明治神宮外苑のいちょう並木は伐採せず保全する(東京都港区)

三井不動産は9日、神宮外苑地区の再開発事業について樹木の伐採抑制や新たに植える木の本数を増やす見直し案を公表した。伐採本数は当初計画の743本から619本に減らす。樹高3メートル以上の樹木の本数は開発前の1904本から2304本になる。建設予定の新野球場からの距離を確保することで景観や環境への影響を抑える。

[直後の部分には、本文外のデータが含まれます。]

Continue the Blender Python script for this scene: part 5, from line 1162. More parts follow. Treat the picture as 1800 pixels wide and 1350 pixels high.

神宮外苑の再開発は明治神宮が保有する土地の一部を三井不が借り、野球場やオフィスビル、ホテルなどを建設する。開発に伴う樹木の保全について、環境保護団体などから懸念の声があがっていた。三井不は施設計画の工夫や伐採する予定だった樹木の移植への変更により、敷地内の樹木の本数を当初計画の1998本から2304本に増やす。神宮外苑のシンボルであるいちょう並木は伐採しない。

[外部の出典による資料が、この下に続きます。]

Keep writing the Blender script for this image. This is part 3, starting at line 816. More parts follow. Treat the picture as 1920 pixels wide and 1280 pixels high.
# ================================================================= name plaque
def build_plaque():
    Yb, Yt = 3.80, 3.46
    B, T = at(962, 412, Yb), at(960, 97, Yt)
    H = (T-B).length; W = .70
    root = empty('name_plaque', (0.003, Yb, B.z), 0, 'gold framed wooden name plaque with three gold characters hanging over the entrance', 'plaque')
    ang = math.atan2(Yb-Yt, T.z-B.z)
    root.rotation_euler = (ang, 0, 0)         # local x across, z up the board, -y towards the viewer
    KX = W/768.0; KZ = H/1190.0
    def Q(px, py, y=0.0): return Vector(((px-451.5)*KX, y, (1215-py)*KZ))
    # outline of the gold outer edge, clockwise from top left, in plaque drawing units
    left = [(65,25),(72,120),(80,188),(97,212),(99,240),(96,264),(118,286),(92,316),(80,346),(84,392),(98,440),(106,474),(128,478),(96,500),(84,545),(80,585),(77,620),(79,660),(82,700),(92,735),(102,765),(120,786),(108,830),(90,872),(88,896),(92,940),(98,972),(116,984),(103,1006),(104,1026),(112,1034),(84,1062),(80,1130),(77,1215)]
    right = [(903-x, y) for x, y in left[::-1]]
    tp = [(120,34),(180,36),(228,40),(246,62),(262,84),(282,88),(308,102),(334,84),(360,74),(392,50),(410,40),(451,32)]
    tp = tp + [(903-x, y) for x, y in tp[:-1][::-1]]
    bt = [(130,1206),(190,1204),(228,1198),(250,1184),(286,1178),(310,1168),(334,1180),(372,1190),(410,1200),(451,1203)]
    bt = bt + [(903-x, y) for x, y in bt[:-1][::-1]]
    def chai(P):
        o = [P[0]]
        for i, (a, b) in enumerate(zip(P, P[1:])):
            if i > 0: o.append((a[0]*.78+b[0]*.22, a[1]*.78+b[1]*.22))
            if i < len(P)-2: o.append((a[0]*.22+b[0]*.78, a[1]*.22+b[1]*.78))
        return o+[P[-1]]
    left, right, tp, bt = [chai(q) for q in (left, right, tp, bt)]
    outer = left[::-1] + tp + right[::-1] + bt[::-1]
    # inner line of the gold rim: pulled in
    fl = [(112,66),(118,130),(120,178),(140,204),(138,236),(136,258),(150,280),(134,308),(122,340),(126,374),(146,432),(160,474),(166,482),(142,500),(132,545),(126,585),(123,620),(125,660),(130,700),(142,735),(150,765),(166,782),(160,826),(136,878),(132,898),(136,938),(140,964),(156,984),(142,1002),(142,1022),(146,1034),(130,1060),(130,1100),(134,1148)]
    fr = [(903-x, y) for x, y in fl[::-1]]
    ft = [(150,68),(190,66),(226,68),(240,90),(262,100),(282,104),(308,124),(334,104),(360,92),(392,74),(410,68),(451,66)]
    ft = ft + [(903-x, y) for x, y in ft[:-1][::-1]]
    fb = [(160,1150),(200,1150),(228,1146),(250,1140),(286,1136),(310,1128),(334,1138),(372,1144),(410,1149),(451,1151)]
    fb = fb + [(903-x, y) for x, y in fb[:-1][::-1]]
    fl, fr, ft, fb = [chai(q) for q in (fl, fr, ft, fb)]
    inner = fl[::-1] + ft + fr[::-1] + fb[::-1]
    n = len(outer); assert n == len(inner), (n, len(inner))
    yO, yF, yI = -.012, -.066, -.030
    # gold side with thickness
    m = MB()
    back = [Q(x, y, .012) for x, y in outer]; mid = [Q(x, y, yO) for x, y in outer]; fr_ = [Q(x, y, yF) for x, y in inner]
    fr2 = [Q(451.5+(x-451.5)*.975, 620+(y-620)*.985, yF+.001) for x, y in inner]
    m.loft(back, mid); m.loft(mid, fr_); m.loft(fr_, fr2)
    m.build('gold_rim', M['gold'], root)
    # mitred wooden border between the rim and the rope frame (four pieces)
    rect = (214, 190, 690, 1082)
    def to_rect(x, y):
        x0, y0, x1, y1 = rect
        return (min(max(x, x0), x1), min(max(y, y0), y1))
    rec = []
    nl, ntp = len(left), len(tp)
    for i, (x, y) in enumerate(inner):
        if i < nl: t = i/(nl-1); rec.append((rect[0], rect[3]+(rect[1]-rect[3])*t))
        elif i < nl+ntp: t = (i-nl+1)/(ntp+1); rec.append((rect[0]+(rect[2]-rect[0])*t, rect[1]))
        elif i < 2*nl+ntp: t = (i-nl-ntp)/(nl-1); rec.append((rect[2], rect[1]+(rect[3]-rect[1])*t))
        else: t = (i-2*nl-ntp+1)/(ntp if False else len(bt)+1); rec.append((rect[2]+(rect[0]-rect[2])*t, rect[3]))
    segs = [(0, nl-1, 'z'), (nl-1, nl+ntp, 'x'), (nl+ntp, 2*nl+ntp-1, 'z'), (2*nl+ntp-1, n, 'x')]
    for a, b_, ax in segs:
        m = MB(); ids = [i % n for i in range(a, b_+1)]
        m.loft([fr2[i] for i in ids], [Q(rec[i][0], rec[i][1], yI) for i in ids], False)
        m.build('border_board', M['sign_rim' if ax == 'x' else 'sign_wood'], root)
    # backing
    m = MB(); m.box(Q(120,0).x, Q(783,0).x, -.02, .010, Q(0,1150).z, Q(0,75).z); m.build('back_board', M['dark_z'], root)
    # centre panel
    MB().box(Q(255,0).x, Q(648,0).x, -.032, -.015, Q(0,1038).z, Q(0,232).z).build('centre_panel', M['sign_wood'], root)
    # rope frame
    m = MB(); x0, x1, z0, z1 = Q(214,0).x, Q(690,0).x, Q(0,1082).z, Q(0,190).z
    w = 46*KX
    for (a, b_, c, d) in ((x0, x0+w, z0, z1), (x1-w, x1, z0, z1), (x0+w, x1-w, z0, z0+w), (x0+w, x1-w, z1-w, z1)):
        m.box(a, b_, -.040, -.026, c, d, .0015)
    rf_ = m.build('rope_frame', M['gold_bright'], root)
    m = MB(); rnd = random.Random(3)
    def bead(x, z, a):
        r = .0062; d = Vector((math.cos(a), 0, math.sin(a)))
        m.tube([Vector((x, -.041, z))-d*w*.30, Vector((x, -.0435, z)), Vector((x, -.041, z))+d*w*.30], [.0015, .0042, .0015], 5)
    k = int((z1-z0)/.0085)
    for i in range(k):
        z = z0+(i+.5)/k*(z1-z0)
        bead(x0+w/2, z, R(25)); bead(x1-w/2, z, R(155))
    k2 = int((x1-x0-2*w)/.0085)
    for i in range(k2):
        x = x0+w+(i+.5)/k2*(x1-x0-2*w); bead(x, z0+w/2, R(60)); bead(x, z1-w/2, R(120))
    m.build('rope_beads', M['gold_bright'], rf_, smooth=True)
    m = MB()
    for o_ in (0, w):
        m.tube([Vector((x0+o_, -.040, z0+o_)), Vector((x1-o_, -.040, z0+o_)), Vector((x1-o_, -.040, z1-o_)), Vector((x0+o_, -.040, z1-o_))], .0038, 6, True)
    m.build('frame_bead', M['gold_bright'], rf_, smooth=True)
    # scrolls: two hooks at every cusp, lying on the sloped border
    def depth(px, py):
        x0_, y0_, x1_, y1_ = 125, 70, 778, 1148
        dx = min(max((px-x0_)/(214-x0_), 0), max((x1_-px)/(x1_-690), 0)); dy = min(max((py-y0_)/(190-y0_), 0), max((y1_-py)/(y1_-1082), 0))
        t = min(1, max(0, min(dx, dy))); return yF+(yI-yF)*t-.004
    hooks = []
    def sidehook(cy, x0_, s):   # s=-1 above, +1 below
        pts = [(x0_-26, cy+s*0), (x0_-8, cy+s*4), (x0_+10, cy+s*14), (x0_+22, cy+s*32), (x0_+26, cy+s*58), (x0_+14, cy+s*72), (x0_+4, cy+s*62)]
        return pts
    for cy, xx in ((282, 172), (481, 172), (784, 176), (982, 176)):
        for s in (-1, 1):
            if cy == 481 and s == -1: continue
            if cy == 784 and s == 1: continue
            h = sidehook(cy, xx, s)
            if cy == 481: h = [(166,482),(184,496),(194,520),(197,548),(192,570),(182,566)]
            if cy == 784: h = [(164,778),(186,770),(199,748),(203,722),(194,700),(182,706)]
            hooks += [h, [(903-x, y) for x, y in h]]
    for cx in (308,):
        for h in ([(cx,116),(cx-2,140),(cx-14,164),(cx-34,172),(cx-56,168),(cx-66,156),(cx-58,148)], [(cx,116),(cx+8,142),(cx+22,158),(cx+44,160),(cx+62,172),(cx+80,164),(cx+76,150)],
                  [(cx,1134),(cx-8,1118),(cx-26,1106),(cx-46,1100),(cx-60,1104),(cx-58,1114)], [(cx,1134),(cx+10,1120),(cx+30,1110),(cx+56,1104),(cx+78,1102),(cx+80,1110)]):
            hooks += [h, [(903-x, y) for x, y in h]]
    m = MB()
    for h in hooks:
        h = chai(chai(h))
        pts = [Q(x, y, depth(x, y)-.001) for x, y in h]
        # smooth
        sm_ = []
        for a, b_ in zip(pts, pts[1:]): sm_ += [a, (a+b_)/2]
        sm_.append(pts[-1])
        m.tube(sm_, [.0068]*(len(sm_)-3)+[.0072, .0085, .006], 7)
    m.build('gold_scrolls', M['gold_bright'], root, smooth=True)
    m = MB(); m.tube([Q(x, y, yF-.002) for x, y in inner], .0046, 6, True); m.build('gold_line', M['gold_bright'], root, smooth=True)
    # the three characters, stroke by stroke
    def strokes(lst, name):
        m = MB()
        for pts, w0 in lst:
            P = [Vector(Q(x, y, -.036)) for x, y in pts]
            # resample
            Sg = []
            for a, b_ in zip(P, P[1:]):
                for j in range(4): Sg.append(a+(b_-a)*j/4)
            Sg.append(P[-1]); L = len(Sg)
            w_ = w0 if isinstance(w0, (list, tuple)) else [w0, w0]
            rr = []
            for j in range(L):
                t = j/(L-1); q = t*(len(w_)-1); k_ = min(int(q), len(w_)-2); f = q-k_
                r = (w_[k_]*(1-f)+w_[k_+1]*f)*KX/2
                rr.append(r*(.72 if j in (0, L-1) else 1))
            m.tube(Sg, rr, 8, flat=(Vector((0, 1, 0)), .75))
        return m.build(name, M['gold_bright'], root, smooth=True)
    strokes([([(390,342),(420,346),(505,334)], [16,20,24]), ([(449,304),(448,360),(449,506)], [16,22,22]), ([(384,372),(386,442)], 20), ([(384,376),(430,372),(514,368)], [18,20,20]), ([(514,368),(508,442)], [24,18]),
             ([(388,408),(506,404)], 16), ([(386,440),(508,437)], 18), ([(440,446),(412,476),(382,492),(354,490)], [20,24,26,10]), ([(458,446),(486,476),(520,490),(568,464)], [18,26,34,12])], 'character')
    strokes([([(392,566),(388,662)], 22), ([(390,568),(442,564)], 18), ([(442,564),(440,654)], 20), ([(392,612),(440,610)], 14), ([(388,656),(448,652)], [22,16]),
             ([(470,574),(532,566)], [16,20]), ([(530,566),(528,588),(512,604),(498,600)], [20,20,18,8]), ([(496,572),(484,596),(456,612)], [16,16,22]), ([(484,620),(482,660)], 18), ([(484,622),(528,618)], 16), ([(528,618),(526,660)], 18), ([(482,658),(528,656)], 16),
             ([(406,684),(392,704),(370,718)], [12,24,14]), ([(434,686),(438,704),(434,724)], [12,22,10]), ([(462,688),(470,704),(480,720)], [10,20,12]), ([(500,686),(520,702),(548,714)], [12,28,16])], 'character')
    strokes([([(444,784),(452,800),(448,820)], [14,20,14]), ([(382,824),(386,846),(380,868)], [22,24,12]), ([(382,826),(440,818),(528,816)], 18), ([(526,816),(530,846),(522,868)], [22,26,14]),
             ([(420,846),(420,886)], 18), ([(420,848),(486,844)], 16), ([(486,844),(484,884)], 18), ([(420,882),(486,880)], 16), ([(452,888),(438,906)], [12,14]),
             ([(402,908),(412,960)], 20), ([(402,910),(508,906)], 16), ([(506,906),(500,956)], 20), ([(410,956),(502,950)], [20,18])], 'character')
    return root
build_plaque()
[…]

また、いちょう並木の歩道縁石から新野球場地下軀体(くたい)までの距離(セットバック幅)を当初計画の8メートルから18.3メートルに見直し、樹木への影響を抑制する。計画見直しにあたり、複数の樹木医など専門家から助言を受けた。

再開発は2023年3月に解体工事に着手したものの、9月に東京都から樹木の保全について要請を受け、計画見直しにより1年近く延期している。36年の事業完了を目指すという計画への影響については「精査している」としている。

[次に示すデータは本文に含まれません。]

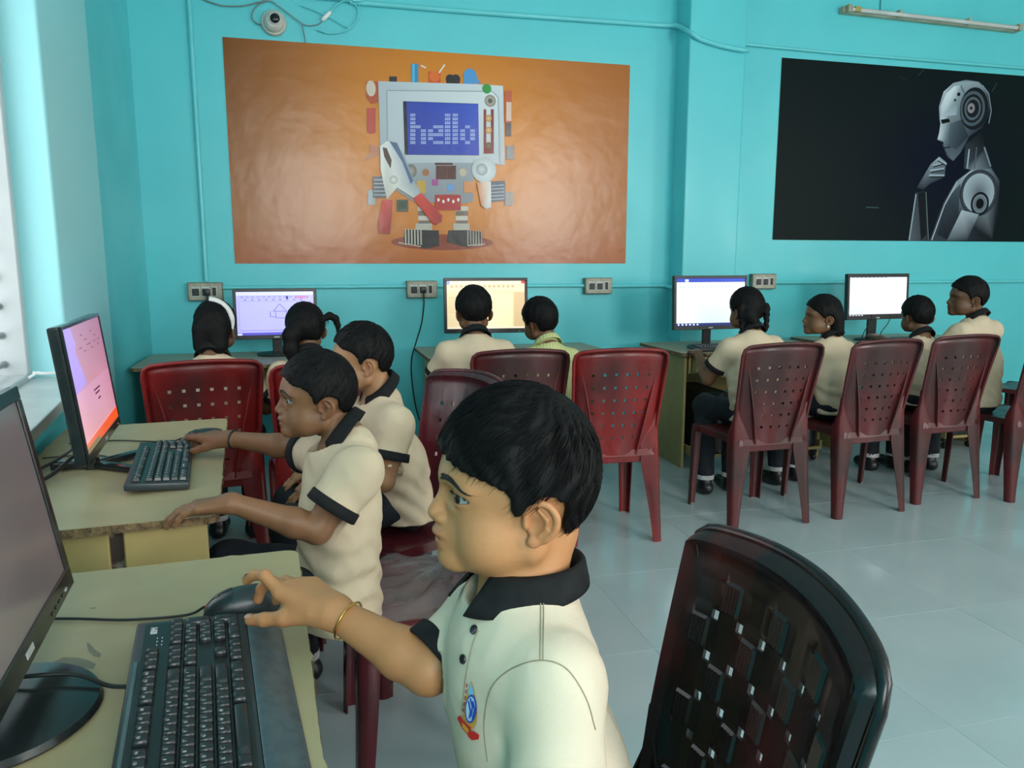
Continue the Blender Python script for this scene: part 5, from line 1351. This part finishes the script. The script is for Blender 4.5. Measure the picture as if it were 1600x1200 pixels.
    G.fcone(P - V3(0, 0, S.get('hem', .06) + .02), mid, tb_[0]*S.get('hemw', 1.)*bs, (tb_[0] + tb_[1])/2*bs, lat, fl + .06, .03); G.fcone(mid, M - V3(0, 0, .075*bs) + np.array(S.get('chest', (0, 0, 0))), (tb_[0] + tb_[1])/2*bs, tb_[1]*bs, lat, fl, .05)
    G.cone(SL - V3(0, 0, .008), SR - V3(0, 0, .008), .042*bs, .042*bs, .06); G.cone(N - V3(0, 0, .020), M, .052*bs, .07*bs, .05)
    for q in (SL, SR): G.cone(N - V3(0, 0, .030), q*.92 + M*.08 - V3(0, 0, .012), .046*bs, .040*bs, .05)
    for a in arms:
        s, e = np.array(a['S'], float), np.array(a['E'], float); t = a.get('sleeve', .62); q = s*(1 - t) + e*t; d = unit(e - s); wd = a.get('sw', 1.)*bs
        ext = q + d*.012; G.cone(s, ext, .046*bs, .055*wd, a.get('sk', .03)); sl_end.append((q, d, wd, s))
    for (q, d, wd, s) in sl_end:     # open the sleeve end
        ball = lambda X, Y, Z, q=q, d=d, wd=wd: np.maximum(np.maximum(-((X - q[0])*d[0] + (Y - q[1])*d[1] + (Z - q[2])*d[2]), np.sqrt((X - q[0])**2 + (Y - q[1])**2 + (Z - q[2])**2) - .105), s_cone(X, Y, Z, q - d*.02, q + d*.10, .056*wd + .003, .056*wd + .003))
        G.apply(q - .11, q + .11, ball, 0, 'cut', 0)
        G.cone(q - d*.018, q + d*.05, .040*wd, .049*wd, .003, 'cut')
    fw_ = unit(np.cross(lat, V3(0, 0, 1)))*S.get('frontsign', 1)
    nd = unit(n0 - N); nc = unit(nd + fw_*S.get('ntilt', .75)); G.cone(N - nd*.012, N - nd*.012 + nc*.10, .046*hs, .080*hs, .006, 'cut')
    am = S.get('wr', .004)
    G.displace(lambda X, Y, Z: am*wob(X, Y, Z, 42, S.get('seed', 3)) + am*.55*np.abs(wob(X, Y, Z, 85, 1.7 + S.get('seed', 3))) - am*.3 + am*.7*np.sin(Z*95 + X*40 + 3*np.sin(Y*20 + X*16)) * np.clip((mid[2] + .04 - Z)*9, 0, 1))
    G.plane_cut(P - V3(0, 0, S.get('hem', .06)), (0, 0, -1))
    V, F = G.mesh(); sh = np_obj('shirt', V, F, mshirt, root, org)
    for (q, d, wd, s) in (sl_end if S.get('cuffs', True) else []):
        nr = frame(d, V3(.3, .2, .9)); V = []; nn = 40; prof = [(-.021, .0545), (-.019, .0580), (.003, .0595), (.005, .0565), (.003, .0500), (-.018, .0485)]
        for (x, r) in prof:
            for j in range(nn): a_ = 2*math.pi*j/nn; V.append(q + d*x + (nr[:, 1]*math.cos(a_) + nr[:, 2]*math.sin(a_))*r*wd)
        F = [(i*nn + j, i*nn + (j+1) % nn, ((i+1) % 6)*nn + (j+1) % nn, ((i+1) % 6)*nn + j) for i in range(6) for j in range(nn)]
        np_obj('cuff', np.array(V), np.array(F), m_black_knit, sh, org)
    if S.get('collar', True):
        # folded collar: stand, fold, fall; open at the front
        up_ = unit(n0 - N); fr_ = unit(fw_ - up_*(fw_ @ up_)); lf = np.cross(up_, fr_); V = []; na = 56; cw = S.get('collar_w', .90)*hs; op_ = S.get('collar_open', 158)
        prof = [(.0505, -.004), (.0515, .018), (.0530, .030), (.0565, .034), (.0605, .030), (.0660, .014), (.0725, -.004), (.0755, -.014)]
        for i in range(na):
            a_ = math.radians(-op_ + 2*op_*i/(na-1)); fo = (1 - math.cos(a_))/2; pt = max(0, (abs(a_) - 1.4)/1.4)
            for k, (r, z) in enumerate(prof):
                rr = r*cw*(1 + .10*fo*(k > 3)); zz = z*cw - S.get('cdrop', .058)*fo*cw
                if k > 3:
                    zz += (prof[3][1] - z)*cw*.42*(1 - fo)
                    zz -= (k - 3)/4*(.004*fo + .008*pt)*cw; rr += (k - 3)/4*.004*pt*cw
                sx = 1.0 + .05*(1 - fo)
                V.append(N + up_*(zz + S.get('collar_z', .036)) + (-fr_*math.cos(a_)*sx + lf*math.sin(a_)*1.06)*rr)
        m_ = len(prof); F = [(i*m_ + k, i*m_ + k + 1, (i+1)*m_ + k + 1, (i+1)*m_ + k) for i in range(na-1) for k in range(m_-1)]
        V, F = solid([tuple(v - org) for v in V], F, .0028); o = mesh_obj('collar', V, F, S.get('mcollar', m_black_knit), sh, smooth=True)
    # ---------------- trousers and shoes
    if S.get('legs'):
        tv = S.get('tvox', .008); al = np.array([q for lg in S['legs'] for q in lg]); lo = np.minimum(al.min(0), P) - .12; hi = np.maximum(al.max(0), P) + .12
        T = Vol.box(lo, hi, tv); T.fcone(P + V3(0, 0, -.02) - lat*.03, P + V3(0, 0, -.02) + lat*.03, .068*bs, .068*bs, V3(0, 0, 1), .95, .03); T.fcone(P - V3(0, 0, .02), P + V3(0, 0, .01), .092*bs, .088*bs, lat, .72, .03)
        for (h, k, an) in S['legs']:
            T.chain([h, k], [.063*bs, .058*bs], .03); T.chain([k, an], [.058*bs, .046*bs], .02); T.plane_cut(an, unit(np.array(an) - np.array(k)), np.array(an) - .08, np.array(an) + .08)
        T.displace(lambda X, Y, Z: .004*wob(X, Y, Z, 55, 2.2)); V, F = T.mesh(); np_obj('trousers', V, F, S.get('mtrouser', m_trouser), root, org)
        if S.get('shoes'):
            ff = unit(S['shoes'])
            for (h, k, an) in S['legs']:
                an = np.array(an); g = Vol.box(an + V3(-.17, -.17, -an[2]), an + V3(.17, .17, .05), .007); b0 = V3(an[0], an[1], .036)
                g.cone(b0 - ff*.02, b0 + ff*.11, .036, .030, .02); g.cone(b0, an, .036, .036, .02); g.plane_cut((0, 0, .003), (0, 0, -1)); V, F = g.mesh(); np_obj('shoe', V, F, m_shoe, root, org)
                np_obj('sock', *[np.array(z) for z in (lambda b: (b.V, [f for f in b.F if len(f) == 4]))(MB().tube([tuple(an - V3(0, 0, .012)), tuple(an + V3(0, 0, .012))], .047*bs, 20, cap=False))], S.get('msock', m_sock), root, org)
    S['root'] = root; S['org'] = org; S['shirt_obj'] = sh; S['L2W'] = L2W; S['N'] = N; S['fw'] = fw_; S['lat'] = lat
    return root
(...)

神宮外苑の再開発を巡っては、建設したオフィスビルやホテルから得られた収益を原資として明治神宮への借地料を支払う仕組み。敷地内の秩父宮ラグビー場や神宮球場の老朽化が進んでいる上、再開発が遅れれば明治神宮が保有する内苑の維持管理費が賄えなくなる懸念が生じていた。三井不とコンソーシアムを組む伊藤忠商事は7月、「環境が破壊されてしまうことを懸念されている一部の方々の誤解とは全く異なるものだ」とする声明を発表している。